Kafka says, “I’m not good. I just learned how to hide it.”
Dostoevsky replies, “Then the hiding will rot you faster than the truth ever could.”
That exchange feels less like literature and more like a private conversation we’ve all had with ourselves at 2 a.m.
Most people aren’t hiding because they’re dishonest. They’re hiding because they’re tired. Tired of explaining. Tired of being misunderstood. Tired of feeling like their real self might be “too much” or “not enough.” So they adapt. They polish the rough edges. They learn when to stay quiet and when to smile. Survival teaches them well.
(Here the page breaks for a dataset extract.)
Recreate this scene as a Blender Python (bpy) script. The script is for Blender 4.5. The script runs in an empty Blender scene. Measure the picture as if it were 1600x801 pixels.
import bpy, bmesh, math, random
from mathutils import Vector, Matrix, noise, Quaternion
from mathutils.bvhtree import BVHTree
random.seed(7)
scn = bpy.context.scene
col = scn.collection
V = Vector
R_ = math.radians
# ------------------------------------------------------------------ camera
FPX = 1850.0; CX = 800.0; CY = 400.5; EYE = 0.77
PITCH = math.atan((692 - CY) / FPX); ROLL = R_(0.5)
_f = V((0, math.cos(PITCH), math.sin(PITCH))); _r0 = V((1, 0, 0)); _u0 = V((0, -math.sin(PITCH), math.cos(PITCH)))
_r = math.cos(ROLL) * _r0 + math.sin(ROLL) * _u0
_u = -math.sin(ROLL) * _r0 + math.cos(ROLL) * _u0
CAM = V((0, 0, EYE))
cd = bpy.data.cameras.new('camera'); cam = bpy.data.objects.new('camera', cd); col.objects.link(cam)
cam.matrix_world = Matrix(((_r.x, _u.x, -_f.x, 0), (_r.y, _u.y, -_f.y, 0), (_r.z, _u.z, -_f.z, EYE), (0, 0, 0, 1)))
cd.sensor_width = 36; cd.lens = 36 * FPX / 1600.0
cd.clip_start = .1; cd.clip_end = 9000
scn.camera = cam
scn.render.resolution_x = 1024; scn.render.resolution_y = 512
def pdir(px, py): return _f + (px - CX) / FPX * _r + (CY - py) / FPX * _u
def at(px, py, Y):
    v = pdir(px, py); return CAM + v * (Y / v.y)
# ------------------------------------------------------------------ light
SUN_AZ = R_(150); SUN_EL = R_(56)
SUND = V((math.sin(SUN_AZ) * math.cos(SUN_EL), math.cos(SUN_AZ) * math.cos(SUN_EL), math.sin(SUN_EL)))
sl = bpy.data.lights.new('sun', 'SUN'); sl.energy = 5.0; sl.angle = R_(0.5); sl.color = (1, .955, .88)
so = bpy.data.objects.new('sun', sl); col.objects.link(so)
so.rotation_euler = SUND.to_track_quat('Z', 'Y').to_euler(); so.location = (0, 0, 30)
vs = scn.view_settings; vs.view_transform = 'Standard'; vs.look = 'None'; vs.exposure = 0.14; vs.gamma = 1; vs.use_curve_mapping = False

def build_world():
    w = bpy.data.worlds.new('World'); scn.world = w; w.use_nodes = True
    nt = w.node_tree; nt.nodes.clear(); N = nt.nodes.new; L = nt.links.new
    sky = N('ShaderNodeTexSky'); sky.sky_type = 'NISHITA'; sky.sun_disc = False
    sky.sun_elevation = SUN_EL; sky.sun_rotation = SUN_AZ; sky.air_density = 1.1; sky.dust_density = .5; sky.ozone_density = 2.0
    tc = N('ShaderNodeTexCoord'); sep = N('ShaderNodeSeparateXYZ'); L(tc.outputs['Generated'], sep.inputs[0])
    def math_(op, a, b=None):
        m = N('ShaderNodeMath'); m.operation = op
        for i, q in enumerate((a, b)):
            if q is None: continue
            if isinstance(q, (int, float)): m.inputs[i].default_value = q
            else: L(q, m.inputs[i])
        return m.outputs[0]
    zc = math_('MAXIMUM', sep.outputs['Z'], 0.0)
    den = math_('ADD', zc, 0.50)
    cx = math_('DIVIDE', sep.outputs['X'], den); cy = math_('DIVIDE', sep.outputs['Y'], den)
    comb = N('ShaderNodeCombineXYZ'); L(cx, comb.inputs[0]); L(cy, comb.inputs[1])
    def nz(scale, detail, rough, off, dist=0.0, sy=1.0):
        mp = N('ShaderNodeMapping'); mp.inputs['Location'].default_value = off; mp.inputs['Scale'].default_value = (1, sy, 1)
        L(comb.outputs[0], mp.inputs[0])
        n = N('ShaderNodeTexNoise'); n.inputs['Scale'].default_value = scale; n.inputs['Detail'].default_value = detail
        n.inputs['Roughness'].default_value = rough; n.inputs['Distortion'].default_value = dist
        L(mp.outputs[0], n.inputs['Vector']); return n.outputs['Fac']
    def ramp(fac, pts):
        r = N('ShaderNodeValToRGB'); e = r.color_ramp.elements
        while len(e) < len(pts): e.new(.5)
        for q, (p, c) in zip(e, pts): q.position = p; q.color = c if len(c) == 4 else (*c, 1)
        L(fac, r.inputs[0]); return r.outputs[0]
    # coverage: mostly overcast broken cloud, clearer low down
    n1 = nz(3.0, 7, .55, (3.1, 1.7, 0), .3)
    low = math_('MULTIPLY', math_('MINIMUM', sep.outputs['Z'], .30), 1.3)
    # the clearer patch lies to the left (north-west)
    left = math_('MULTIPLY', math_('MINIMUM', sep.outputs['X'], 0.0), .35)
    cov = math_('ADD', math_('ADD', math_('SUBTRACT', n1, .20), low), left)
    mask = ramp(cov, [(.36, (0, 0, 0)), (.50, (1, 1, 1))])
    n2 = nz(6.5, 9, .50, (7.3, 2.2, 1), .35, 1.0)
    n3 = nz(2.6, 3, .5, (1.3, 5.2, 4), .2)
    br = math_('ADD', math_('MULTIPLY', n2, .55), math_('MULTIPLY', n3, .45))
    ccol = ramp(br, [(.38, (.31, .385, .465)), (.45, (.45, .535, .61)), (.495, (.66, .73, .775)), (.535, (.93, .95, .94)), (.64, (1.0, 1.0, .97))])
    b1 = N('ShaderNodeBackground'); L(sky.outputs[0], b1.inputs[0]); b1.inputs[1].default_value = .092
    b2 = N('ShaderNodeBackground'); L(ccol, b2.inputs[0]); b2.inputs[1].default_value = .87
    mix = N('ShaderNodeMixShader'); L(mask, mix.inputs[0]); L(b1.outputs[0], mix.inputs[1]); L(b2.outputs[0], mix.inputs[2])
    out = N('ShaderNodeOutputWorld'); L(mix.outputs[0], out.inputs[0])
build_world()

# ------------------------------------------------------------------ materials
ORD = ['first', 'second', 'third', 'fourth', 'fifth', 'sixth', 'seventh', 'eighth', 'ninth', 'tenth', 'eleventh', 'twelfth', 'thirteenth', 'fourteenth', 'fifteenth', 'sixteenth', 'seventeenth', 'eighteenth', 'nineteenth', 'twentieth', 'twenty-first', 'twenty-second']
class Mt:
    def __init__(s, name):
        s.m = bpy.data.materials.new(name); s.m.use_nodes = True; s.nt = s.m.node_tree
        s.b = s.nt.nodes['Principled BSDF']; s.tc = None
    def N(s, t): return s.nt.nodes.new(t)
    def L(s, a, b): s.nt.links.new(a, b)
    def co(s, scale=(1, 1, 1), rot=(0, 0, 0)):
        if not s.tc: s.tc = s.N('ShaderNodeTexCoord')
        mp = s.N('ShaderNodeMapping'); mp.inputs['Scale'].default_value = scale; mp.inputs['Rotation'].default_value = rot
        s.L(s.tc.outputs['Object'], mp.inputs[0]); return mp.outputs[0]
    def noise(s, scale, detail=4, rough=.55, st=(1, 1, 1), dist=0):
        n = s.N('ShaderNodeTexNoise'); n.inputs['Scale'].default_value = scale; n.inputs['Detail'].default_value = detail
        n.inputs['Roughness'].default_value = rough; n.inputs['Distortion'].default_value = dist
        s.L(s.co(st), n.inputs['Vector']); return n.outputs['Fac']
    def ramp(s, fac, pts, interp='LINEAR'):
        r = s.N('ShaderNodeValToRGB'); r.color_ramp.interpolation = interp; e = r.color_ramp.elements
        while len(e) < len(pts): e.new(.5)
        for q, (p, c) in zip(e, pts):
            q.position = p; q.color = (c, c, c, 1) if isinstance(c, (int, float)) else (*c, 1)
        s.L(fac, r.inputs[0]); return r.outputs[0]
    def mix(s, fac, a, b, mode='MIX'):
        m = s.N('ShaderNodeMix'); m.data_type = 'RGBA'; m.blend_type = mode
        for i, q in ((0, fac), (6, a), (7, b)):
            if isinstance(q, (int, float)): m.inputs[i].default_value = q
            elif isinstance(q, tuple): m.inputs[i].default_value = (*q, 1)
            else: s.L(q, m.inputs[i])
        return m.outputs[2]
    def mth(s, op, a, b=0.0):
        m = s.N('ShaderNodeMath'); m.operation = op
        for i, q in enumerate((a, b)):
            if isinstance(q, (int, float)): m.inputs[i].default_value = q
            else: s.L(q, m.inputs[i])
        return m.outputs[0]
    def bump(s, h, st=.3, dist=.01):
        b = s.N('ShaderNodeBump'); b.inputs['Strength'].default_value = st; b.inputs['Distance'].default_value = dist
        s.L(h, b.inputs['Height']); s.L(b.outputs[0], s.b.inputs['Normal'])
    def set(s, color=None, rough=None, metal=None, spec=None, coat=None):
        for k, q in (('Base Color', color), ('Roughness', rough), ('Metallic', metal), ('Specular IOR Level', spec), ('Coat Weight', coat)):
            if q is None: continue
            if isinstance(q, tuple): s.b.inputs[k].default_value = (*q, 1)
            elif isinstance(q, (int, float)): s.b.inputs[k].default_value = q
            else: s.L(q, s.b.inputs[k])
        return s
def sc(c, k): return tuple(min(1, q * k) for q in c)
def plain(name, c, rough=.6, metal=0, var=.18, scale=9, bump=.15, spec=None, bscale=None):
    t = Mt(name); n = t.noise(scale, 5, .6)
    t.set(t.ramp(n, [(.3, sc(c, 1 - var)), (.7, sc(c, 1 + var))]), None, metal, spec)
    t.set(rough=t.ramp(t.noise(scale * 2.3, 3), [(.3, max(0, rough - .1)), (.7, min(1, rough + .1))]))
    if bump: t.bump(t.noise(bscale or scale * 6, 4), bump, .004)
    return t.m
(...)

There’s a proverb that says, “The nail that sticks out gets hammered down.” So we learn to stay smooth. Acceptable. Easy to digest. And for a while, it works. Life moves on. People praise us for being strong, calm, put-together. But strength that is performed eventually becomes exhaustion.
Kafka’s line hurts because it’s honest. Not “I am bad,” but I am hiding. That’s the part we recognize. We’re not living lies, we’re living edited versions of ourselves. Carefully cropped. Heavily filtered. Safe.
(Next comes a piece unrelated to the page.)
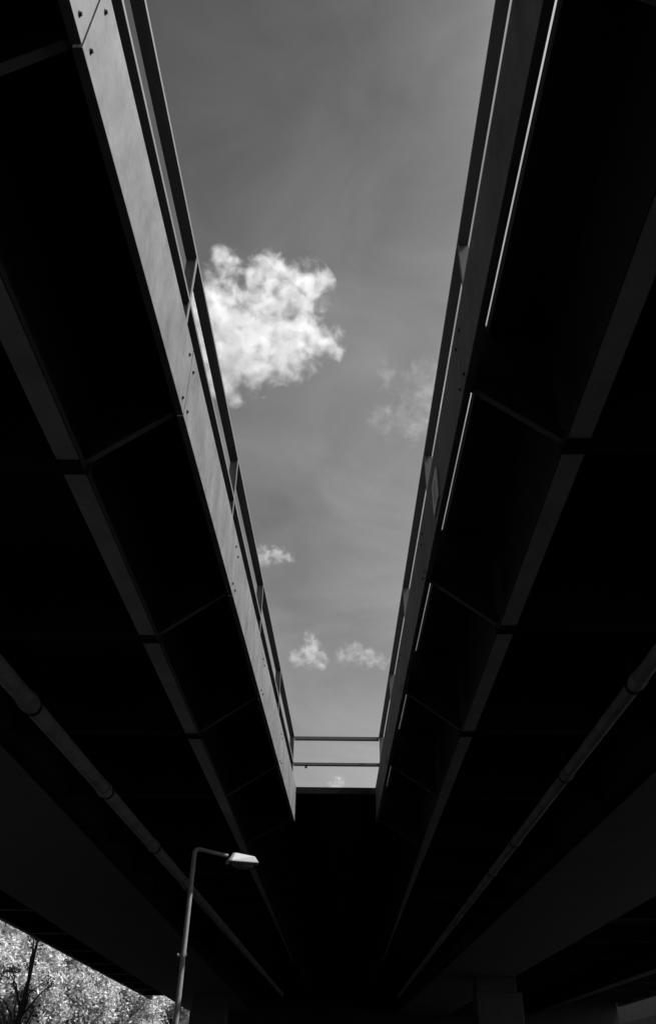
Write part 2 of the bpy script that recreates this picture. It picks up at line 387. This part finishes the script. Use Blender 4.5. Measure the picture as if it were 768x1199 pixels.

But Dostoevsky knows what comes next. What you bury doesn’t die. It waits. “Still waters run deep,” and beneath the calm surface, pressure builds. The sadness you never named becomes heaviness. The anger you swallowed turns into distance. The fear you ignored shows up as numbness.
Hiding feels safer than truth, but it’s not. “A wound kept secret never heals.” Truth hurts once. Hiding hurts every day, just quietly enough that we learn to live with it.
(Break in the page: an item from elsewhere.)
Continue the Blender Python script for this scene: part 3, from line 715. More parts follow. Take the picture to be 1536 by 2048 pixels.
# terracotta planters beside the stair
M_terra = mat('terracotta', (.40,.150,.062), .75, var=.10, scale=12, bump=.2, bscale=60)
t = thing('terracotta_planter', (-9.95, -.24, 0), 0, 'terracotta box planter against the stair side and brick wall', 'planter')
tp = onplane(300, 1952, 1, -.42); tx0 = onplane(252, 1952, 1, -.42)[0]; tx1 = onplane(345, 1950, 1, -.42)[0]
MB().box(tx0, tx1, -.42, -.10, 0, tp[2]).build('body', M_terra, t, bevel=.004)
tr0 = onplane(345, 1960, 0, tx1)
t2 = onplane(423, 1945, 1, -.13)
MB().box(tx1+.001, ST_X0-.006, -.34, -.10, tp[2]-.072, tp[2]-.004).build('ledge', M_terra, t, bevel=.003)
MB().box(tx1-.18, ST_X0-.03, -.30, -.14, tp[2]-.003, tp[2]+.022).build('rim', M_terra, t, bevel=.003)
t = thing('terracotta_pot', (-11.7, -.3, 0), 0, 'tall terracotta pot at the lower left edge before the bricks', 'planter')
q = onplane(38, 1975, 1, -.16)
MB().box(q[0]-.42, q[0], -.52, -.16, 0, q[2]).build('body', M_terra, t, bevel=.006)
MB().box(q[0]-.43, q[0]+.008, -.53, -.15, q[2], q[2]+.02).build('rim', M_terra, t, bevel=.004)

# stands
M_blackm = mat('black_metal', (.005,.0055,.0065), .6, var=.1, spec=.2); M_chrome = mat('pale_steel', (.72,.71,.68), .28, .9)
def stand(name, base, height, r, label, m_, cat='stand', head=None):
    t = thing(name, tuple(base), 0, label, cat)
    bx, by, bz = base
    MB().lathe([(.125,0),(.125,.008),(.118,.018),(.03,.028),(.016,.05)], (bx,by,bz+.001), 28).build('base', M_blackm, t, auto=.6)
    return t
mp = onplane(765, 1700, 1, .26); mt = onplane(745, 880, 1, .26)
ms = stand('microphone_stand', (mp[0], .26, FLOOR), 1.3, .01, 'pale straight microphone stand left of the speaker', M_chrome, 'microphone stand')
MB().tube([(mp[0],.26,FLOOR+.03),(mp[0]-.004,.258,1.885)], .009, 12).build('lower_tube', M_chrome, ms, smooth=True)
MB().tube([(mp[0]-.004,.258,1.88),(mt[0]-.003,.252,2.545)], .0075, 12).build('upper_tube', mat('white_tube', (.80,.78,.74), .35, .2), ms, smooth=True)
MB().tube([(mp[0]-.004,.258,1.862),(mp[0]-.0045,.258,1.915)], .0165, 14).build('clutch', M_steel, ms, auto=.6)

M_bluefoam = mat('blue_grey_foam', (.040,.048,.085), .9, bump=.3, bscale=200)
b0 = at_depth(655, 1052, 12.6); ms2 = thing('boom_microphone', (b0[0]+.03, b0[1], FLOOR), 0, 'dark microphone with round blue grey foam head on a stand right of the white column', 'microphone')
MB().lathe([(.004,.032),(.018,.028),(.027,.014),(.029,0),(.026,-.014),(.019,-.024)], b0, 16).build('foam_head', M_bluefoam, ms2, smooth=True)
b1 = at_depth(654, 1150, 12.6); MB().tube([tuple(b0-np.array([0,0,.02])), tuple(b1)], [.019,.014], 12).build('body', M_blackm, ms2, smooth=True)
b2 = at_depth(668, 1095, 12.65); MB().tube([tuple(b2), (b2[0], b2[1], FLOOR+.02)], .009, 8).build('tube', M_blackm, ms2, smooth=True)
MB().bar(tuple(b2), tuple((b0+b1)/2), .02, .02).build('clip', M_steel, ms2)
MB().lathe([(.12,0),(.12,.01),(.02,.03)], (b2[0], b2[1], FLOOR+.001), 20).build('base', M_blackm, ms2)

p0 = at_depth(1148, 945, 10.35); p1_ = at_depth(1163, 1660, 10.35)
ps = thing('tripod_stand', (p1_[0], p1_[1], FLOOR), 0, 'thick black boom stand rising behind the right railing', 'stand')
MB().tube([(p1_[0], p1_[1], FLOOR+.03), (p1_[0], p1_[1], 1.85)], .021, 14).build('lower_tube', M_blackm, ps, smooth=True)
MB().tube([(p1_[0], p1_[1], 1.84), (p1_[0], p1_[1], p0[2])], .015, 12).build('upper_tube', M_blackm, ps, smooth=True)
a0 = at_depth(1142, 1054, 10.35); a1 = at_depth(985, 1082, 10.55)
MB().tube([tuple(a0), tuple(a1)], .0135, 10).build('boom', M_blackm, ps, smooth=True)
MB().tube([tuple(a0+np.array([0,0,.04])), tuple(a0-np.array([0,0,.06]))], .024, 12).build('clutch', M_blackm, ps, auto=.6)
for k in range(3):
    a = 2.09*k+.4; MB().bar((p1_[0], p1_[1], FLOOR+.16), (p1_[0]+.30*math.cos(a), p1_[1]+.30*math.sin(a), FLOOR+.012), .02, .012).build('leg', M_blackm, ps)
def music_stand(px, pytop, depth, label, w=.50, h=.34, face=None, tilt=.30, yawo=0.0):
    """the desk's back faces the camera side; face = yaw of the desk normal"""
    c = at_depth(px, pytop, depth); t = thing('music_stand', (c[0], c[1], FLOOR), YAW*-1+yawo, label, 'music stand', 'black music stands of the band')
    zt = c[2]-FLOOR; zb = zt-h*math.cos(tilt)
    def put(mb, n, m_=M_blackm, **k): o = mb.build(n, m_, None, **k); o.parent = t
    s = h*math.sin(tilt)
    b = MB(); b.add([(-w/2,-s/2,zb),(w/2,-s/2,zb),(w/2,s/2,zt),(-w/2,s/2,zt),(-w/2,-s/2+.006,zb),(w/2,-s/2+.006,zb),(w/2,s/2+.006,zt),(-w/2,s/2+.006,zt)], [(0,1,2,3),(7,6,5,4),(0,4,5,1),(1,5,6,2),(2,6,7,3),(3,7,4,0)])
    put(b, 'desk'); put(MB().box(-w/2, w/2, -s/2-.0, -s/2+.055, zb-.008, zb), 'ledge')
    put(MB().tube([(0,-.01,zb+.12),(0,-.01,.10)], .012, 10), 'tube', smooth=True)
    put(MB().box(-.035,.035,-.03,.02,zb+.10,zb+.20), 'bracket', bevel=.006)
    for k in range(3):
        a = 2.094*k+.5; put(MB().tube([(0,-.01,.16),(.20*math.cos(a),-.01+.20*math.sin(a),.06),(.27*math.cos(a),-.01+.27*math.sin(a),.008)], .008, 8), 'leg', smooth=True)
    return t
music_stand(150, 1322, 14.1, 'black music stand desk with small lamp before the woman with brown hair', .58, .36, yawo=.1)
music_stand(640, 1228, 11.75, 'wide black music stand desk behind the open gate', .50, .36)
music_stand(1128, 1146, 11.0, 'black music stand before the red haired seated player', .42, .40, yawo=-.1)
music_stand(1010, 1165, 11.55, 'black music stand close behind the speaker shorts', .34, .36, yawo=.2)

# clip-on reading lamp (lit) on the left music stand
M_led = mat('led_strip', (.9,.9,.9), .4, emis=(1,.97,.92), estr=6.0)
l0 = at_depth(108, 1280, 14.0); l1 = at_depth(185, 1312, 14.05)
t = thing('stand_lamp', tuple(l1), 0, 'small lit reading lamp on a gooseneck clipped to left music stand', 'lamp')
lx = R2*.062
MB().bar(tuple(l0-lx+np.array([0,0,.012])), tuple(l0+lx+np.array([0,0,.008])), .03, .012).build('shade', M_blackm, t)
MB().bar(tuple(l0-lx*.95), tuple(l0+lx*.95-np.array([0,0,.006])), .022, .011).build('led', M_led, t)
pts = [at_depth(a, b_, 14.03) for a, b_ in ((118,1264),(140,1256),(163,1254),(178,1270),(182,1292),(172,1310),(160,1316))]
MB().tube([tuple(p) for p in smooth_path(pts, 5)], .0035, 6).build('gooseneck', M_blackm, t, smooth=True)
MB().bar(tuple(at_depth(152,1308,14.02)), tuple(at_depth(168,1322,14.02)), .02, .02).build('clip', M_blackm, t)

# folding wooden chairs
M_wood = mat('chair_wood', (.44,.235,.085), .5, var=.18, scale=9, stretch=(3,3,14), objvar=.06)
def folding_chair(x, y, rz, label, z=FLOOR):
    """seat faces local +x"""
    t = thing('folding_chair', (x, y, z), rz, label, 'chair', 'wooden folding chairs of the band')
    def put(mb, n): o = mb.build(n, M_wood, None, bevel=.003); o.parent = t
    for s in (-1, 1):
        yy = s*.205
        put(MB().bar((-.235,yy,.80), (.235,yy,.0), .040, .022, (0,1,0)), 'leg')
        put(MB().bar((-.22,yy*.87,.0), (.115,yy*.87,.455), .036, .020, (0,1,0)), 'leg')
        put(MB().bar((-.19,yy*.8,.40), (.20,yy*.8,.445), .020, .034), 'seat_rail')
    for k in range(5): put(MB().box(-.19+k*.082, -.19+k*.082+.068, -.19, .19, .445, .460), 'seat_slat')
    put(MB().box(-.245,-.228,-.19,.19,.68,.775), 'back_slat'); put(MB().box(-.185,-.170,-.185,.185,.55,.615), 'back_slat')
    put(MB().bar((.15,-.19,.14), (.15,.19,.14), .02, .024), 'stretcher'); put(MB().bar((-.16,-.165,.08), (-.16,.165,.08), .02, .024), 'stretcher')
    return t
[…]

Being honest doesn’t mean falling apart in public or handing your pain to everyone you meet. It means letting someone see you. It means admitting, at least to yourself, “This is hard.” It means choosing real over impressive. “Better a cracked bell that rings than a perfect one that stays silent.”
You don’t rot because you’re broken. You rot because you’re pretending you’re not. And sometimes, the most human thing you can do is stop hiding, take off the mask, and trust that truth is messy, trembling, unfinished but can still be enough.